Like anyone involved in surfing — and especially the type of person who has an affinity for enormous waves — Roper is always keen to try something new. Which is part of the reason we called him up for a recent film project entitled Peak California. In short, we asked Jojo and climber Nina Williams to put themselves in each others shoes. Jojo would learn to climb with Nina as his instructor, and Nina would learn to surf with Jojo as hers. The experience was jarring, to say the least. Although he’s weirdly comfortable in tall waves, he’s afraid of heights.
“It is so scary,” he said about climbing. “I was tripping. That was the first time I ever did it, and I don’t want to say it’s the last time I’ll ever do it, but god, I was tripping. I got thrown right into 60-foot Nazaré on her side, and she surfed two-foot PV. The movie didn’t show how gnarly some of it was, at least in my eyes. It came out amazing, but some of the stuff felt a lot gnarlier than it looked. I was like, ‘damn it, I look like kind of a wuss here!'”
When I asked him why, exactly, he was far more comfortable riding a moving wall of water than he was climbing a static wall of rock, he laughed before giving me me a very simple explanation.

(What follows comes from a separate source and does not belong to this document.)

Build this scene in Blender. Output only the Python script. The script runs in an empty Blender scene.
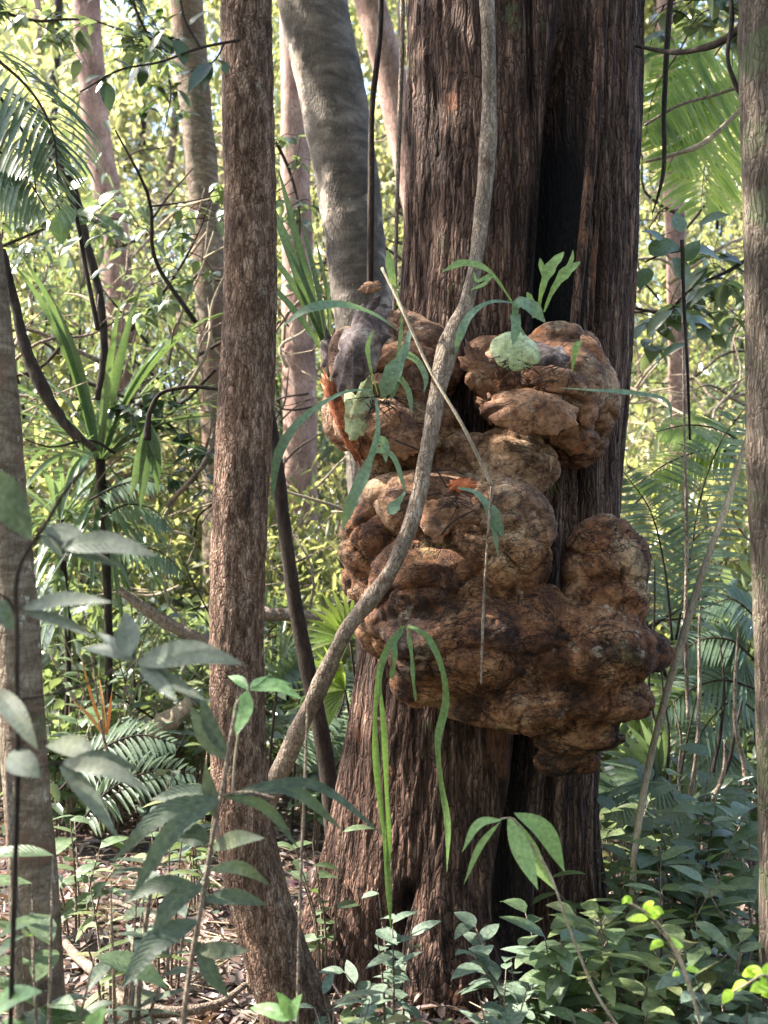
import bpy, bmesh, math, random
import numpy as np
from mathutils import Vector, Matrix
R = math.radians
random.seed(7)
rng = np.random.default_rng(7)
S = bpy.context.scene
C = S.collection

# ------------------------------------------------------------------ camera
F = 1100.0            # focal length in pixels of the 768x1024 picture
HZ = 565.0            # horizon row
EYE = 1.5
cam = bpy.data.cameras.new('camera')
camo = bpy.data.objects.new('camera', cam)
C.objects.link(camo)
camo.location = (0, 0, EYE)
camo.rotation_euler = (R(90), 0, 0)
cam.sensor_fit = 'VERTICAL'
cam.sensor_height = 36
cam.sensor_width = 27
cam.lens = 36 * F / 1024
cam.shift_y = (HZ - 512) / 1024
cam.clip_start = 0.05
cam.clip_end = 500
cam.dof.use_dof = True
cam.dof.focus_distance = 3.9
cam.dof.aperture_fstop = 3.2
S.camera = camo

# ------------------------------------------------------------------ world, sun, exposure
SUN = Vector((-0.74, 0.16, 0.86)).normalized()
w = bpy.data.worlds.new('World')
S.world = w
w.use_nodes = True
nt = w.node_tree
sky = nt.nodes.new('ShaderNodeTexSky')
sky.sky_type = 'NISHITA'
sky.sun_disc = False
sky.sun_elevation = math.asin(SUN.z)
sky.sun_rotation = math.atan2(SUN.x, SUN.y)
sky.air_density = 1.0
sky.dust_density = 2.0
bg = nt.nodes['Background']
nt.links.new(sky.outputs[0], bg.inputs[0])
bg.inputs[1].default_value = 0.15
sl = bpy.data.lights.new('sun', 'SUN')
sl.energy = 5.0
sl.angle = R(0.5)
sl.color = (1.0, 0.93, 0.82)
slo = bpy.data.objects.new('sun', sl)
C.objects.link(slo)
slo.rotation_euler = SUN.to_track_quat('Z', 'Y').to_euler()
slo.location = (-6, 5, 20)
S.view_settings.view_transform = 'Standard'
S.view_settings.look = 'None'
S.view_settings.gamma = 1
S.view_settings.exposure = 2.3
S.cycles.use_denoising = True
S.cycles.max_bounces = 8
S.cycles.diffuse_bounces = 5
S.cycles.transmission_bounces = 5
S.cycles.sample_clamp_indirect = 6

# ------------------------------------------------------------------ helpers
def P(px, py, Y):
    """a point of the place seen at a pixel of the photograph, Y metres ahead"""
    return Vector(((px - 384) * Y / F, Y, EYE - (py - HZ) * Y / F))

def hsh(ix, iy, iz):
    n = (ix * 374761393 + iy * 668265263 + iz * 2147483647 // 7) & 0xffffffff
    n = ((n ^ (n >> 13)) * 1274126177) & 0xffffffff
    n = ((n ^ (n >> 16)) * 668265263) & 0xffffffff
    return ((n ^ (n >> 15)) & 0xffff) / 65535.0

def vn(x, y, z):
    """value noise 0..1, vectorised"""
    x, y, z = np.broadcast_arrays(np.asarray(x, float), np.asarray(y, float), np.asarray(z, float))
    fx, fy, fz = np.floor(x), np.floor(y), np.floor(z)
    ix, iy, iz = fx.astype(np.int64), fy.astype(np.int64), fz.astype(np.int64)
    u, v, t = x - fx, y - fy, z - fz
    u, v, t = u*u*(3-2*u), v*v*(3-2*v), t*t*(3-2*t)
    def L(a, b, k): return a + (b - a) * k
    c = lambda a, b, d: hsh(ix + a, iy + b, iz + d)
    return L(L(L(c(0,0,0), c(1,0,0), u), L(c(0,1,0), c(1,1,0), u), v),
             L(L(c(0,0,1), c(1,0,1), u), L(c(0,1,1), c(1,1,1), u), v), t)

def fbm(x, y, z, o=4):
    s, a, k = 0, 0.5, 1.0
    for i in range(o):
        s = s + a * vn(x*k + 17*i, y*k + 31*i, z*k + 7*i)
        a *= .5; k *= 2.03
    return s

def spline(pts, n, dims=3):
    """smooth curve through points, evenly spaced by length; columns past dims ride along"""
    p = np.array([list(q) for q in pts], float)
    ch = np.linalg.norm(np.diff(p[:, :dims], axis=0), axis=1) + 1e-6
    t = np.concatenate([[0], np.cumsum(ch)])
    if len(p) == 2: m = np.tile((p[1]-p[0])/ch[0], (2, 1))
    else:
        d = np.diff(p, axis=0) / ch[:, None]
        m = np.empty_like(p); m[0], m[-1] = d[0], d[-1]
        m[1:-1] = (d[:-1]*ch[1:, None] + d[1:]*ch[:-1, None]) / (ch[1:] + ch[:-1])[:, None]
    u = np.linspace(0, t[-1], n)
    i = np.clip(np.searchsorted(t, u, side='right') - 1, 0, len(ch)-1)
    h = ch[i][:, None]; k = ((u - t[i])/ch[i])[:, None]
    return (2*k**3-3*k**2+1)*p[i] + (k**3-2*k**2+k)*h*m[i] + (3*k**2-2*k**3)*p[i+1] + (k**3-k**2)*h*m[i+1]

class MB:
    """collects shapes in world space; build() links them as ONE mesh object"""
    def __init__(s): s.v = []; s.f = []; s.uv = []; s.n = 0
    def add(s, verts, faces, uvs=None):
        verts = np.asarray(verts, float)
        s.v.append(verts)
        n = s.n
        s.f += [tuple(i + n for i in f) for f in faces]
        s.uv.append(np.zeros((len(verts), 2)) if uvs is None else np.asarray(uvs, float))
        s.n += len(verts)
    def build(s, name, mat, parent=None, smooth=True):
        me = bpy.data.meshes.new(name)
        o = bpy.data.objects.new(name, me)
        v = np.vstack(s.v)
        if parent is not None:
            off = parent['_o'] if '_o' in parent.keys() else (0, 0, 0)
            v = v - np.array(list(off))
        me.from_pydata(v.tolist(), [], s.f)
        uvl = me.uv_layers.new(name='UVMap')
        li = np.zeros(len(me.loops), np.int32)
        me.loops.foreach_get('vertex_index', li)
        uvl.data.foreach_set('uv', np.vstack(s.uv)[li].astype(np.float32).ravel())
        if smooth: me.polygons.foreach_set('use_smooth', np.ones(len(me.polygons), bool))
        me.materials.append(mat)
        me.update()
        C.objects.link(o)
        if parent is not None:
            o.parent = parent
            if '_o' in parent.keys(): o['_o'] = parent['_o']
        return o

def tube(mb, pts, radii, seg=8, n=None, rough=0.0, freq=30):
    n = n or max(6, len(pts) * 5)
    if len(radii) != len(pts): radii = np.interp(np.linspace(0, 1, len(pts)), np.linspace(0, 1, len(radii)), radii)
    cr_ = spline([(*q, rr_) for q, rr_ in zip(pts, radii)], n)
    c, r = cr_[:, :3], np.maximum(cr_[:, 3], .0004)
    t = np.gradient(c, axis=0)
    t /= np.linalg.norm(t, axis=1)[:, None] + 1e-9
    up = np.array([0.31, -0.9, 0.3])
    a = np.cross(t, up); a /= np.linalg.norm(a, axis=1)[:, None] + 1e-9
    b = np.cross(t, a)
    th = np.linspace(0, 2*np.pi, seg, endpoint=False)
    ct, st = np.cos(th)[None, :, None], np.sin(th)[None, :, None]
    d = a[:, None, :] * ct + b[:, None, :] * st
    rr = np.repeat(r[:, None], seg, 1)
    if rough:
        q = c[:, None, :] + d * rr[:, :, None]
        rr = rr * (1 + rough * 2 * (fbm(q[..., 0]*freq, q[..., 1]*freq, q[..., 2]*freq*.6, 3) - .45))
    v = (c[:, None, :] + d * rr[:, :, None]).reshape(-1, 3)
    f = []
    for i in range(n-1):
        for j in range(seg):
            k = (j+1) % seg
            f.append((i*seg+j, i*seg+k, (i+1)*seg+k, (i+1)*seg+j))
    f.append(tuple(range(seg))[::-1]); f.append(tuple((n-1)*seg + j for j in range(seg)))
    uv = np.stack([np.tile(th/6.283, n), np.repeat(np.linspace(0, 1, n), seg)], 1)
    mb.add(v, f, uv)

def nrm(v): 
    v = np.asarray(v, float); return v / (np.linalg.norm(v) + 1e-9)

SH = {
 'ovate': lambda t: np.sin(np.pi * t**0.75)**0.85,
 'lance': lambda t: np.sin(np.pi * t**0.85)**1.05,
 'strap': lambda t: np.minimum(1, (t*6+.25)) * np.minimum(1, (1-t)*2.2)**.8,
 'obov':  lambda t: np.sin(np.pi * t**1.25)**.9,
}
def strip(mb, c, w, up, fold=.18, serr=0, tw=0, wave=0):
    """a leaf blade along centre line c (n,3) of half-widths w; up = rough normal"""
    n = len(c)
    t = np.gradient(c, axis=0); t /= np.linalg.norm(t, axis=1)[:, None] + 1e-9
    up = np.tile(nrm(up), (n, 1))
    s = np.cross(t, up); s /= np.linalg.norm(s, axis=1)[:, None] + 1e-9
    nn = np.cross(s, t)
    if tw:
        a = np.linspace(0, tw, n)[:, None]
        s, nn = s*np.cos(a) + nn*np.sin(a), nn*np.cos(a) - s*np.sin(a)
    w = np.array(w, float).copy()
    if serr: w[1::2] *= (1 - serr)
    wv = wave * np.sin(np.linspace(0, 9, n) + random.random()*6)[:, None]
    L = c - s*w[:, None] + nn*(fold+wv)*w[:, None]
    Q = c + s*w[:, None] + nn*(fold-wv)*w[:, None]
    v = np.stack([L, c, Q], 1).reshape(-1, 3)
    f = []
    for i in range(n-1):
        a = i*3
        f += [(a, a+1, a+4, a+3), (a+1, a+2, a+5, a+4)]
    vv = np.linspace(0, 1, n)
    uv = np.stack([np.stack([-np.ones(n)*.5+.5-.5+0*vv, vv], 1), np.stack([np.full(n, .5), vv], 1), np.stack([np.ones(n), vv], 1)], 1).reshape(-1, 2)
    mb.add(v, f, uv)

def leaf(mb, base, d, L, W, droop=.6, up=(0, 0, 1), shape='ovate', n=7, fold=.18, serr=0, tw=0, wave=0):
    """leaf from base in direction d, bending down by droop radians"""
    base = np.asarray(base, float); d = nrm(d)
    pts = [base]
    cur = d.copy(); st = L/(n-1)
    for i in range(n-1):
        pts.append(pts[-1] + cur*st)
        cur = nrm(cur + np.array([0, 0, -1.0]) * droop/(n-1) )
    c = np.array(pts)
    t = np.linspace(0, 1, n)
    w = SH[shape](np.clip(t, .0, 1)) * W * .5
    w = np.maximum(w, W*.015)
    if abs(np.dot(nrm(up), d)) > .95: up = (0.3, -1, .2)
    strip(mb, c, w, up, fold, serr, tw, wave)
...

“I’m just more comfortable in water,” he chuckled. It’s my environment. With climbing, the ground is hard. When you’re up there, you don’t know if your fingers can handle something. If I’m putting myself in harm’s way surfing, I know the risks. With climbing, I don’t.”
Jojo certainly knows about the dangers in surfing, but he’s just as knowledgeable about how to deal with problems if and when they should arise. He’s heavily involved in the relatively recent focus on safety in big waves.
“I’ve seen some horrible things,” he said. “I’ve seen death in big waves and it definitely put me in a more safety-oriented mindset. I’ve gone through the whole BWRAG [Big Wave Risk Assessment Group] courses, and I help instruct them. I get really into it and I push for anyone around me to strive for success in that region before just doing the whole ‘show up, paddle out, and don’t think about anybody else.’ Although I can appreciate that too, because that’s how I started. That’s how I got into it. But I really appreciate the safety side of it.”
When he looks towards the future, Roper has lofty goals. Although they might be lofty, it’s entirely possible that he’s going to accomplish them, and accomplish them soon. Sure, he wants to perform well in contests, but he’s got something a little bigger in mind: he wants to do something that will stand the test of time.
“My biggest goal — I’ve had it from the start — is I just want one thing that stands out for all-time… Something that stands out forever has always been my goal. Whether it’s a ride of the year or the biggest paddle wave. A 70-foot Nazaré wave or a 60-foot Jaws wave. I just want to paddle something gigantic. That’s always been my focus.”